Parallelizing SRAM Arrays with Customized Bit-Cell for Binary Neural Networks

Recent advances in deep neural networks (DNNs) have shown Binary Neural Networks (BNNs) are able to provide a reasonable accuracy on various image datasets with a significant reduction in computation and memory cost. In this paper, we explore two BNNs: hybrid BNN (HBNN) and XNOR-BNN, where the weights are binarized to +1/−1 while the neuron activations are binarized to 1/0 and +1/−1, respectively. Two SRAM bit cell designs are proposed, namely, 6T SRAM for HBNN and customized 8T SRAM for XNOR-BNN. In our design, the high-precision multiply-and-accumulate (MAC) is replaced by bitwise multiplication for HBNN or XNOR for XNOR-BNN plus bit-counting operations. To parallelize the weighted sum operation, we activate multiple word lines in the SRAM array simultaneously and digitize the analog voltage developed along the bit line by a multi-level sense amplifier (MLSA). In order to partition the large matrices in DNNs, we investigate the impact of sensing bit-levels of MLSA on the accuracy degradation for different sub-array sizes and propose using the nonlinear quantization technique to mitigate the accuracy degradation. With 64 × 64 sub-array size and 3-bit MLSA, HBNN and XNOR-BNN architectures can minimize the accuracy degradation to 2.37% and 0.88%, respectively, for an inspired VGG-16 network on the CIFAR-10 dataset.

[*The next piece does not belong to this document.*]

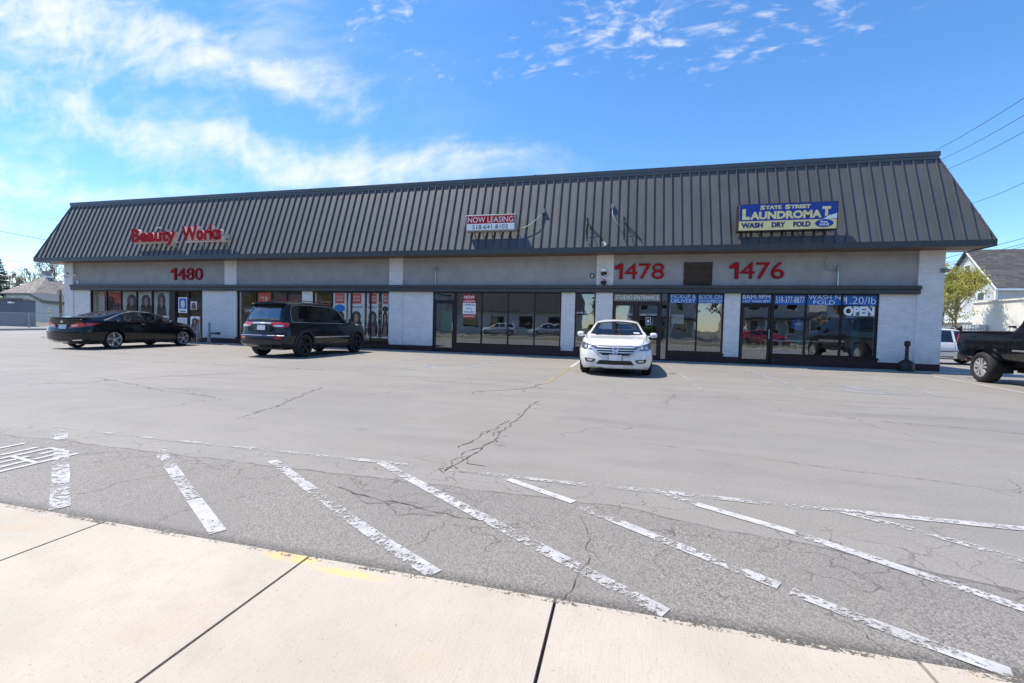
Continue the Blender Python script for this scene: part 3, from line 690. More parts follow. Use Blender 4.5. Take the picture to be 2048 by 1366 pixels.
# channel letter sign
t = empty('channel_letter_sign', (-20.4, 16.7, 4.8), 'red and white raised letters reading Beauty Works on the roof slope', 'sign')
letters(t, 'letter', 'Beauty', -23.10, -20.36, 4.58, 5.42, 16.40, .17, ['red', 'pinkwhite'], .05)
letters(t, 'letter', 'Works', -20.04, -17.75, 4.78, 5.46, 16.40, .17, ['red', 'pinkwhite'], .05)
m = MB(); m.box(-23.1, -20.5, 16.585, 16.70, 4.74, 4.80); m.build('raceway', 'pinkwhite', t); MB().box(-20.0, -17.7, 16.585, 16.70, 4.74, 4.80).build('raceway', 'pinkwhite', t); MB().box(-17.60, -17.48, 16.56, 16.66, 4.83, 5.05).build('end_box', 'galv', t)
for x in (-22.2, -20.9, -19.3, -18.0):
    m = MB(); m.tube([(x, 16.66, 4.74), (x+.04, roofY(4.45)-.02, 4.42)], .018, 6); m.tube([(x+.22, 16.66, 4.74), (x+.28, roofY(4.45)-.02, 4.40)], .018, 6); m.tube([(x+.1, 16.62, 4.78), (x+.1, roofY(4.9), 4.82)], .018, 6)
    m.build('bracket', 'galv', t)
m = MB().tube([(-22.45, roofY(5.4), 5.3), (-22.4, roofY(5.6)-.05, 5.55), (-22.25, roofY(5.6)-.05, 5.62), (-22.15, roofY(5.6)-.01, 5.58)], .016, 6); m.build('cable', 'white', t)
# leasing sign
t = empty('leasing_sign', (-5.05, 16.6, 5.1), 'red and white NOW LEASING box sign on the roof', 'sign')
MB().box(-6.05, -4.05, 16.50, 16.76, 4.84, 5.47).build('sign_box', 'galv', t, bevel=.01)
MB().box(-6.0, -4.1, 16.485, 16.502, 4.89, 5.42).build('face_panel', 'white', t)
MB().box(-6.0, -4.1, 16.480, 16.486, 5.13, 5.42).build('red_panel', 'red', t)
add_text(MB(), 'NOW LEASING', -5.96, -4.14, 5.17, 5.38, 16.476, .003, bold=.0).build('lettering', 'white', t)
add_text(MB(), '518-641-8102', -5.78, -4.34, 4.92, 5.08, 16.478, .003, bold=0).build('phone_number', 'black', t)
for x in (-5.75, -5.05, -4.3): MB().tube([(x, 16.7, 4.86), (x+.03, roofY(4.62), 4.60)], .018, 6).tube([(x+.1, 16.7, 5.2), (x+.1, roofY(5.2)+.02, 5.2)], .018, 6).build('bracket', 'frame', t)
# conduit whips left on the slope
t = empty('junction_box', (-3.1, roofY(5.7), 5.7), 'grey junction box with curved conduit beside the leasing sign', 'conduit')
MB().box(-3.17, -3.03, roofY(5.6)-.10, roofY(5.8), 5.60, 5.76).build('box', 'galv', t)
MB().tube([(-3.1, roofY(5.6)-.07, 5.62), (-3.22, roofY(5.4)-.12, 5.42), (-3.42, roofY(5.2)-.14, 5.2), (-3.7, roofY(5)-.12, 5.02), (-4.1, 16.74, 4.93)], .012, 6).build('conduit', 'galv', t, smooth=True)
t = empty('junction_box', (-.47, roofY(5.7), 5.75), 'grey junction box with curved conduit above the empty sign brackets', 'conduit')
MB().box(-.54, -.41, roofY(5.7)-.10, roofY(5.8), 5.68, 5.84).build('box', 'galv', t)
MB().tube([(-.47, roofY(5.7)-.07, 5.70), (-.46, roofY(5.4)-.12, 5.42), (-.38, roofY(5.2)-.14, 5.2), (-.22, roofY(5)-.12, 5.0), (-.02, roofY(4.8)-.05, 4.82)], .012, 6).build('conduit', 'galv', t, smooth=True)
for k, (x, lb) in enumerate(((-1.36, 'empty rusty sign bracket on the roof nearer the leasing sign'), (-.02, 'empty rusty sign bracket on the roof nearer the laundromat sign'))):
    m = MB(); o_ = roofY(4.5)
    m.tube([(x-.03, roofY(5.35)-.02, 5.35), (x, roofY(4.5)-.02, 4.42)], .022, 6)
    m.tube([(x, roofY(5.2)-.08, 5.18), (x, roofY(4.5)-.40, 4.75), (x+.02, roofY(4.45)-.05, 4.42)], .016, 6)
    m.tube([(x, roofY(5.1)-.08, 5.10), (x+.62, roofY(4.4)-.04, 4.40)], .016, 6); m.tube([(x, roofY(4.5)-.2, 4.5), (x+.45, roofY(4.5)-.2, 4.52)], .014, 6)
    o = m.build('sign_bracket', 'frame'); tag(o, lb, 'bracket', 'empty sign brackets')
MB_ = MB().lathe([(.05, 0), (.06, .05), (.03, .1)], 10, (-.72, 16.62, 4.27)).lathe([(.07, 0), (.07, .1), (.02, .14)], 10, (-.66, 16.58, 4.17)); o = MB_.build('flood_light', 'galv', smooth=True); tag(o, 'small grey flood lamp at the eave above the barber pole', 'lamp')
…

Design space exploration of SRAM based synaptic architectures with the conventional row-by-row access scheme and our proposed parallel access scheme are also performed, showing significant benefits in the area, latency and energy-efficiency. Finally, we have successfully taped-out and validated the proposed HBNN and XNOR-BNN designs in TSMC 65 nm process with measured silicon data, achieving energy-efficiency >100 TOPS/W for HBNN and >50 TOPS/W for XNOR-BNN.